Mas isso é uma coisa, outra é o quase silêncio a que a comunicação social quase condena os pequenos partidos, com exceção do BE e do PAN, que por isso deixaram de o ser (pequenos partidos).
Tanto assim que só mesmo o jornal i deu capa à ocupação da ERC por Santana e seus seguidores.
Aliás, assim de repente e nos últimos tempos, recordo-me de destaques de primeira página do SOL e do i ao regresso de Santana à estrada depois do acidente (com uma foto numa moto) e às semanas temáticas do Aliança; de uma entrevista à cabeça de lista do Livre por Lisboa, Joacine Moreira; do convite de Marinho e Pinto a Pardal Henriques para concorrer pelo PDRnas próximas legislativas; da candidatura de André Ventura, do Chega!, às presidenciais de 2021; do dirigente que trocou o PAN pelo partido Iniciativa Liberal.
Quando, em maio, em plena campanha eleitoral para as europeias, Santana Lopes sofreu um aparatoso despiste na A1, jornais de referência houve que não dedicaram uma linha, uma única, ao acidente que envolveu o ex-primeiro-ministro e o cabeça de lista do Aliança a essas eleições para o Parlamento Europeu. Certamente porque a sua direção terá entendido que dar notícia do acidente seria beneficiar a campanha daquele partido.
Imagine-se se Pedro Marques (PS), Paulo Rangel (PSD), Marisa Matias (BE), Nuno Melo (CDS) ou João Ferreira (PCP) têm tido o mesmo azar… ou António Costa, Rui Rio, Catarina Martins, Assunção Cristas ou Jerónimo de Sousa. Também ignorariam?
António Costa tem muita razão quando diz que o BE vive dos media e preocupado com a agenda mediática e com as notícias do meio-dia, do final da tarde ou do dia seguinte.
Porque é verdade e foi isso que a UDP e o PSR aprenderam com a Política XXI e souberam capitalizar desde então e até hoje.
Como também é verdade que Costa, ele próprio, beneficia do mesmo fator de simpatia e até cumplicidade da classe jornalística e das redações de media em geral.

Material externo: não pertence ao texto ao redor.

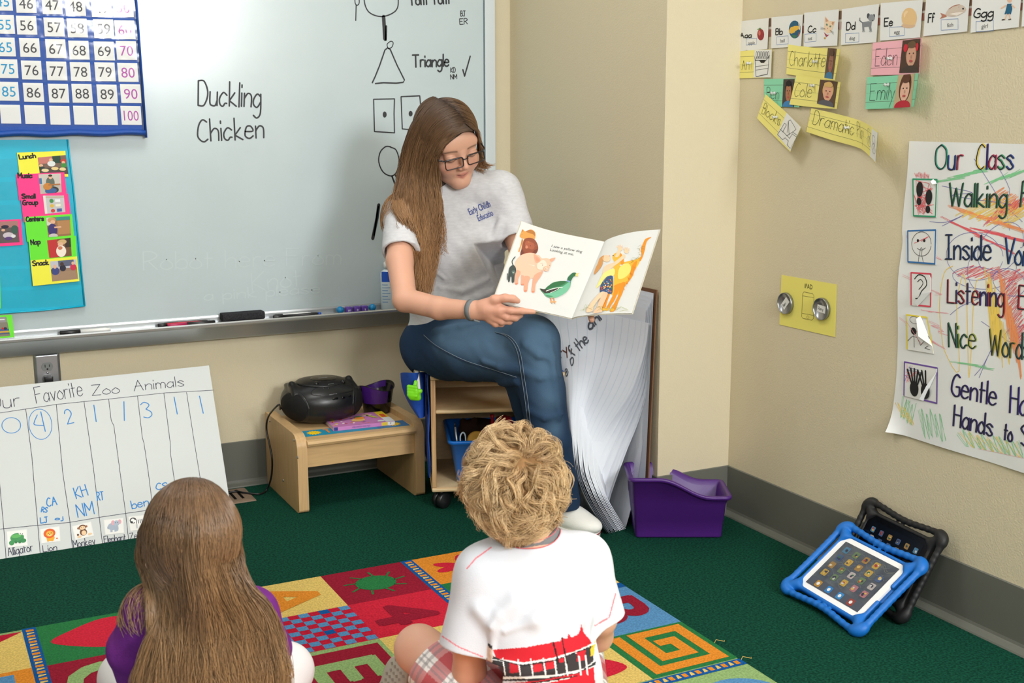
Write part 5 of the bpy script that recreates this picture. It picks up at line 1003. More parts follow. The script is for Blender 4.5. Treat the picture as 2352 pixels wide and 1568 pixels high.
# ================================================================ music player
bc = Vector((1.226, 3.835, BT)); BX_ = thing('cd_player', bc, 'black portable music player with round speakers on the maple bench', 'music player')
M_bb = mat('satin_black', (20, 21, 23), .34, .5); M_bg = mat('speaker_mesh', (16, 16, 17), .7, .3, bump=.6, bscale=900); M_bgl = mat('gloss_black', (12, 12, 14), .15, .5)
aB, bB, cB = .134, .122, .074; czB = .069
def bodyf(off=0):
    def fn(P):
        l = np.abs(P-npv(bc)-np.array([0, 0, czB]))/np.array([aB+off, bB+off, cB+off]); q = (l[..., 0]**2.3+l[..., 1]**2.2+l[..., 2]**2.3)**(1/2.25); return (q-1)*.075
    return fn
def bodysdf(off=0):
    s = SDF(); s._add(bodyf(off), npv(bc)-[.16, .14, .05], npv(bc)+[.16, .14, .15], 0, 'u'); s.fn(lambda P, d: np.maximum(d, BT+.003-P[..., 2])); return s
s = bodysdf()
for sx in (-1, 1): s.chain([bc+Vector((sx*q[0], q[1], q[2])) for q in ((.106, -.055, .106), (.100, .0, .131), (.102, .06, .118))], [.006, .008, .006], k=.016)
s.mesh('housing', .003, M_bb, BX_)
def cyl_part(name, org, ax, ru, rv, off, m, depth=.2, hz=.0025):
    """the piece of the housing's skin inside an elliptic cylinder"""
    ax = npv(Vector(ax).normalized()); up = np.array([0, 0, 1.]); u = np.cross(up, ax) if abs(ax[2]) < .9 else np.array([1., 0, 0]); u /= np.linalg.norm(u); v = np.cross(ax, u); org = npv(org)
    s = bodysdf(off); s.fn(lambda P, d: np.maximum(d, -bodyf(off-.006)(P)))
    def cut(P, d):
        l = P-org; a = l@u; b = l@v; c = l@ax; return np.maximum(np.maximum(d, (np.sqrt((a/ru)**2+(b/rv)**2)-1)*min(ru, rv)), -c)
    s.fn(cut); return s.mesh(name, hz, m, BX_)
cyl_part('cd_lid', bc+Vector((.0, .01, .04)), (0, -.15, 1), .084, .078, .004, M_bb)['label'] = 'domed disc lid'
cyl_part('lid_medallion', bc+Vector((.005, .0, .04)), (0, -.15, 1), .046, .04, .0045, M_bgl)
for sx in (-1, 1):
    cyl_part('speaker_ring', bc+Vector((sx*.03, 0, .06)), (sx*.88, -.55, .05), .068, .055, .002, M_bb)
    cyl_part('speaker_grille', bc+Vector((sx*.03, 0, .06)), (sx*.88, -.55, .05), .062, .049, .0046, M_bg)['label'] = 'oval speaker mesh'
cyl_part('control_panel', bc+Vector((.01, -.03, .055)), (.08, -.66, .75), .080, .026, .0014, M_bb)
nB = Vector((.08, -.62, .78)).normalized(); pB = lambda u, z: None
def onbody(dx, el, off=0):
    """point on the front of the housing at sideways dx and elevation el"""
    d = Vector((dx/.13, -cos(el), sin(el)*.9)).normalized(); t = .02
    for _ in range(60):
        q = npv(bc+Vector((0, 0, czB))+d*t); f_ = float(bodyf(off)(q[None, :])[0]); t -= f_*.8
    return bc+Vector((0, 0, czB))+d*t, d
def knob(dx, el, r, h, name, m):
    p, d = onbody(dx, el); M = Matrix.Translation(p-d*.002) @ d.to_track_quat('Z', 'Y').to_matrix().to_4x4(); mb = MB(); mb.lathe([(r*1.1, 0), (r, h*.3), (r*.92, h*.8), (r*.6, h), (0, h*1.05)], m, 18, M); return mb.build(name, BX_)
for dx in (-.045, .085): knob(dx, rad(52), .0085, .012, 'dial_knob', M_bgl)
for dx, el in ((-.012, 44), (-.02, 37), (.0, 35), (.035, 50), (.052, 46), (.044, 41)): knob(dx, rad(el), .0038, .004, 'push_button', M_bgl)
p, d = onbody(.017, rad(43)); M = Matrix.Translation(p+d*.0015) @ d.to_track_quat('Z', 'Y').to_matrix().to_4x4(); mb = MB(); mb.rbox((-.011, -.006, -.002), (.011, .006, .001), .0008, mat('lcd_glass', (84, 92, 88), .25, .5), M); mb.build('display', BX_)['label'] = 'small grey display'
for dx, el, w in ((.012, 14, .010), (.045, 14, .006), (.078, 16, .006)):
    p, d = onbody(dx, rad(el)); M = Matrix.Translation(p+d*.0004) @ d.to_track_quat('Z', 'Y').to_matrix().to_4x4(); mb = MB(); mb.rbox((-w, -.004, -.002), (w, .004, .002), .0015, M_bgl, M); mb.build('slide_switch', BX_)
def body_text(t, dx, el, s, off=.0008):
    p, d = onbody(dx, rad(el)); x = Vector((0, 0, 1)).cross(d).normalized(); y = d.cross(x); mb = MB(); printed(mb, t, 0, 0, s, mat('pale_print', (150, 150, 152), .5), lambda u, v, h=0: p+d*(off+h)+x*u+y*v, 0, 'c'); mb.build('lettering', BX_)
body_text('memorex', .002, 74, .006, .006); body_text('BASS BOOST', .008, 21, .0035)
mb = MB(); pth = [(1.105, 3.872, BT+.055), (1.085, 3.84, BT+.050)]
cq = [on(*p_, 0, 1.050) for p_ in ((640, 929), (617, 955), (612, 985), (619, 1020), (625, 1055), (623, 1095))]
pth += [tuple(q) for q in cq] + [tuple(on(612, 1125, 2, .006)), tuple(on(595, 1134, 2, .005)), tuple(on(560, 1131, 2, .010)), tuple(on(535, 1129, 2, .010)), (.80, 3.86, .01)]
mb.tube(cr(pth, 6), .0032, M_blk, 8); mb.build('power_cord', BX_)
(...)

Desde logo por ser filho de quem é e particularmente de uma jornalista interventiva como Maria Antónia Palla, que colhe admiração da classe jornalística do seu tempo e de gerações seguintes.
Depois, por ser de esquerda.
Se não fosse de esquerda, jamais poderia ser líder partidário e primeiro-ministro e escapar entre os pingos da chuva ao facto de ter um meio-irmão diretor geral de informação de um dos dois grandes grupos de comunicação social do país e uma ‘prima emprestada’ (sobrinha do padrasto) diretora de informação da televisão pública nomeada pela administração escolhida pelo seu Governo.
Não está em causa – as carreiras de ambos falam por si – o brio profissional e as extraordinárias qualidades e capacidades tanto de Ricardo Costa (que até entregou carta de demissão de diretor do Expresso quando o meio-irmão ascendeu à liderança do PS), como de Maria Flor Pedroso (cujo percurso profissional nunca dependeu nem do tio nem muito menos do ‘primo emprestado’); mas se António Costa calha a ter enveredado por um partido de centro-direita e se se dessem essas mesmas ‘coincidências’ é certo e sabido que logo caía o Carmo e a Trindade.
Esse é um problema da comunicação social portuguesa e da democracia que temos.
Fortes e implacáveis com os fracos, desgraçados ou caídos em desgraça (aí, quanto mais fortes pior). E submissos ou cúmplices com os mais fortes, engraçados ou caídos nas suas graças.
Mas, sempre, procurando silenciar ou tentando marginalizar quem não faz parte do sistema nem se acomoda, antes pelo contrário. E ai de quem ouse pô-los em causa.